Китайская традиция благоприятствовала мысли скорее созерцательной, чем целеполагающей. Бытие рассматривалось в ней преимущественно в плане морфологическом – в качестве космической сети соответствий, связывающей воедино человека, социум и мир, но при этом не подчиняющей эстетическую самодостаточность существования умозрительным принципам. Недаром главный памятник китайской традиции, «Книга Перемен», представляет мировое движение в виде многообразной мозаики ситуаций, последовательность которых не может быть описана посредством мифологических сюжетов. Однако внешне статичная пространственность, предполагаемая метафорой «небесной сети», весьма обманчива. Самодостаточная природа каждого «узелка» мировой сети вещей и их полная взаимопроницаемость создают в данном случае своеобразное квазипространство, символическое пространство, которое само себя устраняет, непрестанно раскрывает в себе нечто иное. Так в классической культуре Китая мифологическое пространство преобразилось в абсолютное пространство как ускользающая вездесущность, а мифологическое время – в абсолютное время как мимолетная всевременность. Это незаметное превращение среди всех метаморфоз мира, неисчислимый путь от себя к себе, и составлял подлинную подоплеку китайского представления о реальности как Пути (Дао), который един для всего мира, но у каждой вещи свой.

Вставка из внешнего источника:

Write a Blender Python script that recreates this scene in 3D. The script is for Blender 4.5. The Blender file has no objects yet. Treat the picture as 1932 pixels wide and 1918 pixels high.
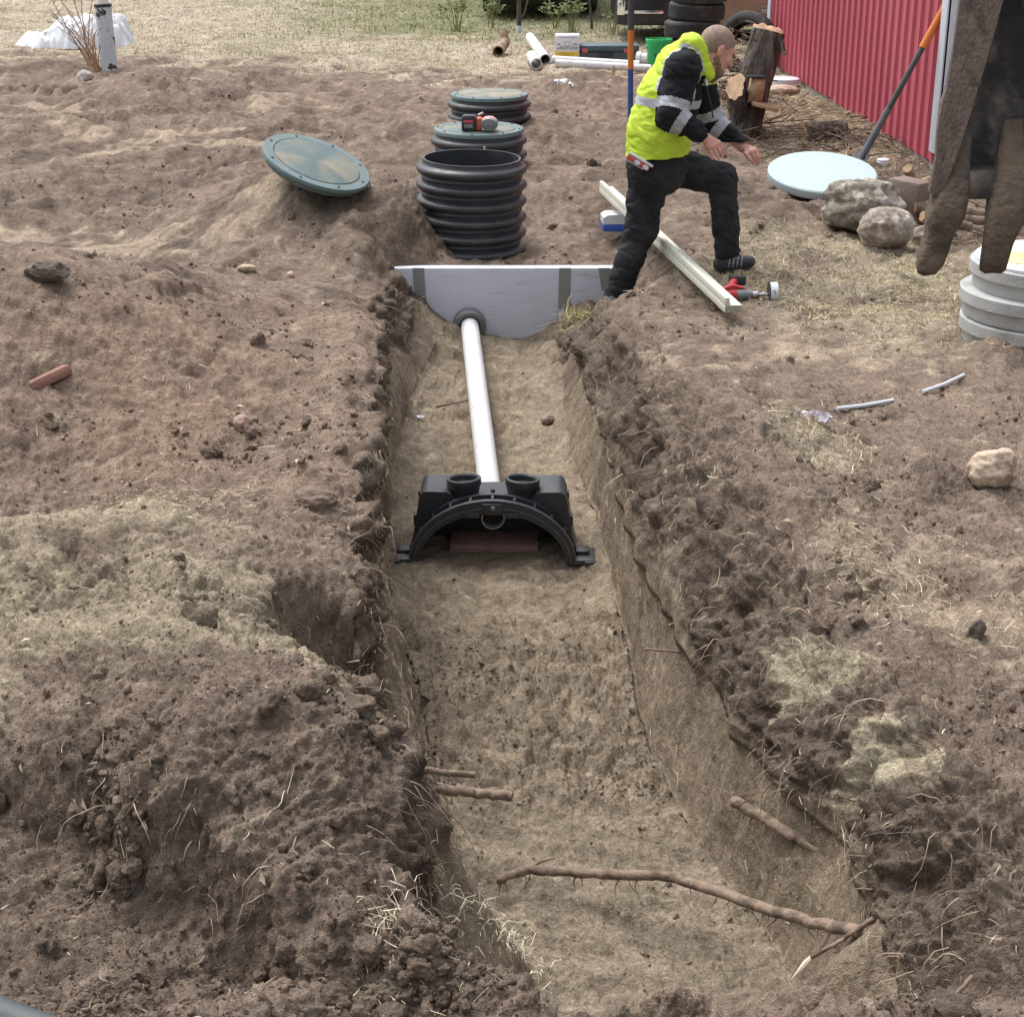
import bpy, bmesh, math, random
import numpy as np
from mathutils import Vector, Matrix

random.seed(7)
rng = np.random.default_rng(7)
SC = bpy.context.scene
COL = SC.collection
R = math.radians

# ------------------------------------------------------------------ camera
CAM_H, PITCH = 2.2, R(22)
FPX, CX, CY, PW = 3122.0, 966.0, 959.0, 1932.0
cam = bpy.data.cameras.new("camera")
cam.sensor_fit = 'HORIZONTAL'
cam.sensor_width = 36
cam.lens = 36 * FPX / PW
cam.clip_start, cam.clip_end = 0.05, 2000
cam_o = bpy.data.objects.new("camera", cam)
COL.objects.link(cam_o)
cam_o.location = (0, 0, CAM_H)
cam_o.rotation_euler = (math.pi / 2 - PITCH, 0, 0)
SC.camera = cam_o

# ------------------------------------------------------------------ sky, sun, exposure
SUN_EL, SUN_AZ = R(60), R(318)            # azimuth clockwise from +Y
w = bpy.data.worlds.new("World")
SC.world = w
w.use_nodes = True
nt = w.node_tree
sky = nt.nodes.new("ShaderNodeTexSky")
sky.sky_type = 'NISHITA'
sky.sun_disc = False
sky.sun_elevation, sky.sun_rotation = SUN_EL, SUN_AZ
sky.air_density, sky.dust_density, sky.ozone_density = 1.0, 3.0, 1.0
hs = nt.nodes.new("ShaderNodeHueSaturation")
hs.inputs['Saturation'].default_value = 0.24
bg = nt.nodes["Background"]
nt.links.new(sky.outputs[0], hs.inputs['Color'])
# overcast: zenith brighter than the horizon
gtc = nt.nodes.new("ShaderNodeTexCoord"); gsx = nt.nodes.new("ShaderNodeSeparateXYZ"); gmr = nt.nodes.new("ShaderNodeMapRange")
gmr.inputs[1].default_value, gmr.inputs[2].default_value, gmr.inputs[3].default_value, gmr.inputs[4].default_value = 0.0, 0.9, 0.30, 1.35
gmx = nt.nodes.new("ShaderNodeMix"); gmx.data_type = 'RGBA'; gmx.blend_type = 'MULTIPLY'; gmx.inputs[0].default_value = 1
nt.links.new(gtc.outputs['Generated'], gsx.inputs[0]); nt.links.new(gsx.outputs[2], gmr.inputs[0])
nt.links.new(hs.outputs[0], gmx.inputs[6]); nt.links.new(gmr.outputs[0], gmx.inputs[7])
nt.links.new(gmx.outputs[2], bg.inputs['Color'])
bg.inputs['Strength'].default_value = 0.135
sun = bpy.data.lights.new("sun", 'SUN')
sun.energy, sun.angle, sun.color = 0.9, R(32), (1.0, 0.97, 0.93)
sun_o = bpy.data.objects.new("sun", sun)
COL.objects.link(sun_o)
sd = Vector((math.sin(SUN_AZ) * math.cos(SUN_EL), math.cos(SUN_AZ) * math.cos(SUN_EL), math.sin(SUN_EL)))
sun_o.rotation_euler = (-sd).to_track_quat('-Z', 'Y').to_euler()
sun_o.location = sd * 30
SC.cycles.use_denoising = True
SC.cycles.denoising_input_passes = 'RGB_ALBEDO_NORMAL'
SC.cycles.denoising_prefilter = 'ACCURATE'
vs = SC.view_settings
vs.view_transform, vs.look, vs.gamma, vs.use_curve_mapping = 'Standard', 'None', 1, False
vs.exposure = 1.2

# ------------------------------------------------------------------ picture -> world measuring helpers
SP, CP = math.sin(PITCH), math.cos(PITCH)
def ray(u, v):
    a, b = (u - CX) / FPX, (CY - v) / FPX
    return np.array([a, CP + b * SP, -SP + b * CP])
def P(u, v, z=0.0):
    d = ray(u, v); t = (z - CAM_H) / d[2]
    return Vector((d[0] * t, d[1] * t, z))
def PY(u, v, y):
    d = ray(u, v); t = y / d[1]
    return Vector((d[0] * t, y, CAM_H + d[2] * t))
def PZ(u, v, Z):
    d = ray(u, v)
    return Vector((d[0] * Z, d[1] * Z, CAM_H + d[2] * Z))

# ------------------------------------------------------------------ noise
def h2(ix, iy, s):
    n = (ix.astype(np.int64) * 374761393 + iy.astype(np.int64) * 668265263 + s * 974634777) & 0xffffffff
    n = ((n ^ (n >> 13)) * 1274126177) & 0xffffffff
    n = ((n ^ (n >> 16)) * 2246822519) & 0xffffffff
    return ((n ^ (n >> 15)) & 0xffffff).astype(np.float32) / np.float32(0xffffff)
def perlin(x, y, s=0):
    x0, y0 = np.floor(x), np.floor(y)
    fx, fy = (x - x0).astype(np.float32), (y - y0).astype(np.float32)
    ux, uy = fx * fx * fx * (fx * (fx * 6 - 15) + 10), fy * fy * fy * (fy * (fy * 6 - 15) + 10)
    def g(i, j):
        a = h2(x0 + i, y0 + j, s) * np.float32(2 * math.pi)
        return np.cos(a) * (fx - i) + np.sin(a) * (fy - j)
    n0 = g(0, 0) * (1 - ux) + g(1, 0) * ux
    n1 = g(0, 1) * (1 - ux) + g(1, 1) * ux
    return (n0 * (1 - uy) + n1 * uy) * 1.5
def fbm(x, y, o=4, s=0, gain=0.5):
    r, a = 0, 1.0
    for i in range(o):
        r = r + a * perlin(x + 17.3 * i, y - 9.1 * i, s + i)
        x, y, a = x * 2.03, y * 2.03, a * gain
    return r
def lumps(x, y, s=0, dens=0.5, rmin=0.25, rmax=0.62):
    """embedded round clods: dome height over a jittered cell grid (cell = 1)"""
    x0, y0 = np.floor(x), np.floor(y)
    best = np.zeros(np.shape(x), np.float32)
    for i in (-1, 0, 1):
        for j in (-1, 0, 1):
            cx, cy = x0 + i, y0 + j
            k = h2(cx, cy, s + 3)
            r = np.where(k < dens, rmin + (rmax - rmin) * h2(cx, cy, s + 4) ** 2, 0)
            dx = x - cx - h2(cx, cy, s + 1); dy = y - cy - h2(cx, cy, s + 2)
            best = np.maximum(best, np.sqrt(np.maximum(r * r - dx * dx - dy * dy, 0)) * 1.0)
    return best
def billow(x, y, o=4, s=0, gain=0.55):
    r, a = 0, 1.0
    for i in range(o):
        r = r + a * np.minimum(np.abs(perlin(x + 11.7 * i, y + 5.3 * i, s + i)) * 1.7, 1.0)
        x, y, a = x * 1.93 + .21 * y, y * 1.93 - .21 * x, a * gain
    return r
def perlin3(x, y, z, s=0):
    x0, y0, z0 = np.floor(x), np.floor(y), np.floor(z)
    fx, fy, fz = (x - x0).astype(np.float32), (y - y0).astype(np.float32), (z - z0).astype(np.float32)
    f = lambda t: t * t * t * (t * (t * 6 - 15) + 10)
    ux, uy, uz = f(fx), f(fy), f(fz)
    out = 0
    for k in (0, 1):
        n = []
        for j in (0, 1):
            for i in (0, 1):
                a = h2(x0 + i + (z0 + k) * 57, y0 + j - (z0 + k) * 131, s); b = np.mod(a * 977.13, 1) * 2 - 1
                a = a * np.float32(2 * math.pi); r = np.sqrt(1 - b * b)
                n.append(r * np.cos(a) * (fx - i) + r * np.sin(a) * (fy - j) + b * (fz - k))
        m = (n[0] * (1 - ux) + n[1] * ux) * (1 - uy) + (n[2] * (1 - ux) + n[3] * ux) * uy
        out = out + m * (uz if k else 1 - uz)
    return out * 1.5
def sstep(a, b, x):
    t = np.clip((x - a) / (b - a), 0, 1)
    return t * t * (3 - 2 * t)

# ------------------------------------------------------------------ object helpers
def link(o, parent=None):
    COL.objects.link(o)
    if parent is not None: o.parent = parent
    return o
def thing(name, label, cat, loc=(0, 0, 0), rot=(0, 0, 0), group=None):
    o = bpy.data.objects.new(name, None)
    o.empty_display_size = 0.1
    link(o); o.location = loc; o.rotation_euler = rot
    o['label'] = label; o['category'] = cat
    if group: o['group'] = group
    return o
def tag(o, label=None, cat=None, group=None, kind=None):
    for k, v in (('label', label), ('category', cat), ('group', group), ('kind', kind)):
        if v: o[k] = v
    return o
def obj(name, verts, faces, mat, parent=None, smooth=True, loc=None, rot=None, angle=40):
    me = bpy.data.meshes.new(name)
    me.from_pydata([tuple(map(float, v)) for v in verts], [], [tuple(f) for f in faces])
    return finish(name, me, mat, parent, smooth, loc, rot, angle)
def finish(name, me, mat, parent=None, smooth=True, loc=None, rot=None, angle=40):
    mats = mat if isinstance(mat, (list, tuple)) else [mat]
    for m in mats: me.materials.append(m)
    if smooth:
        me.polygons.foreach_set('use_smooth', [True] * len(me.polygons))
        if angle: me.set_sharp_from_angle(angle=R(angle))
    me.update()
    o = bpy.data.objects.new(name, me)
    link(o, parent)
    if loc is not None: o.location = loc
    if rot is not None: o.rotation_euler = rot
    return o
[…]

Китайская традиция сводила религию к культуре, ритуал – к самопознанию, а миф – к опыту внутренней преемственности жизни. Она апеллировала к символической природе власти и настаивала на том, что простой люд без принуждения покоряется тому, кто владеет символическим языком культуры, – тому, кто обладает книжной ученостью, а главное, постиг секрет «церемонно-сдержанного» вида. Ведь символизм предполагает экономию выразительных средств, он знаменует акт само-сокрытия и потому сам есть тайна и могущество. Властвует над миром тот, кто пребывает в абсолютном покое и безмолвствует. Оттого же в китайской традиции язык символизма ставился выше идеологической интерпретации мира. Если идеология подчиняет бытие внеположным ему принципам и целям, то китайская традиция ставила во главу угла самобытность каждого момента бытия. Она объявляла высшей мудростью способность «следовать обстоятельствам» и в конечном счете – способность к не-свершению как символу всякого действия.